Thomas : Personnellement, j’ai très tôt ressenti de la colère contre les injustices et les inégalités. Un peu comme Pino je pense, je fais partie des gens qui observent la violence, tout en ne la subissant pas personnellement ou très peu (je distingue toujours la violence observée de la violence vécue). Je me suis formé au militantisme via le mouvement étudiant, dans un premier temps. C’est là que j’ai pris conscience plus concrètement des inégalités (notamment du fait que l’université est réservée à une classe sociale privilégiée) et que j’ai appris la force du collectif. En arrivant à Bruxelles, j’ai pris part au Réseau ADES, un collectif composé de gens comme moi, pour la plupart blancs, universitaires, issus d’une tradition bourgeoise… mais qui veulent changer les choses. C’est une sorte de pépinière, où il y avait à la fois des luttes contre le TTIP[1], contre le dérèglement climatique ou encore contre les violences visant les sans-papiers ou les sans-abris.
La deuxième étape de mon militantisme a commencé il y a deux ans, lorsque je suis devenu permanent syndical à la CNE (Centrale nationale des employés), une des centrales professionnelles de la CSC (Confédération des syndicats chrétiens)[2]. Je suis chargé d’accompagner et de former les équipes syndicales pour établir des rapports de force sur le lieu de travail. Ce travail constitue une deuxième jambe à ma formation d’activiste : j’agis avec des gens qui sont touchés par les injustices dans leur chair et qui se battent pour leur survie. C’est tout à fait différent – et complémentaire – de l’organisation d’actions avec des militants qui luttent pour d’autres, au départ d’une violence observée.
Quels sont les modes d’action mobilisés par la lutte syndicale, d’une part, et par le mouvement activiste écologiste, d’autre part ?
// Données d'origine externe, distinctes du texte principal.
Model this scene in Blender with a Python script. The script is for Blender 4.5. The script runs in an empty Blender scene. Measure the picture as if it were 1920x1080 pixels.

Pino : Les actions vont du geste symbolique, tel que l’arrachage de publicités, à l’opération plus concrète dans l’espace public ou privé, comme le blocage ou le sabotage (que nous appelons plus volontiers « désarmement ») d’infrastructures nocives, telles que les mégabassines de Sainte-Soline ou les machines qui servent à l’extension de l’aéroport de Liège par exemple. On peut également tenter de perturber certaines rencontres de lobbies de la finance ou des multinationales les plus polluantes, pour empêcher des prises de décision non démocratiques. Au sein de XR, qui est un mouvement non-violent, un débat a lieu sur ce qui est violent et ce qui ne l’est pas. Par exemple, des expéditions ont été organisées pour dégonfler les pneus de gros 4×4 : certains membres trouvaient cela violent.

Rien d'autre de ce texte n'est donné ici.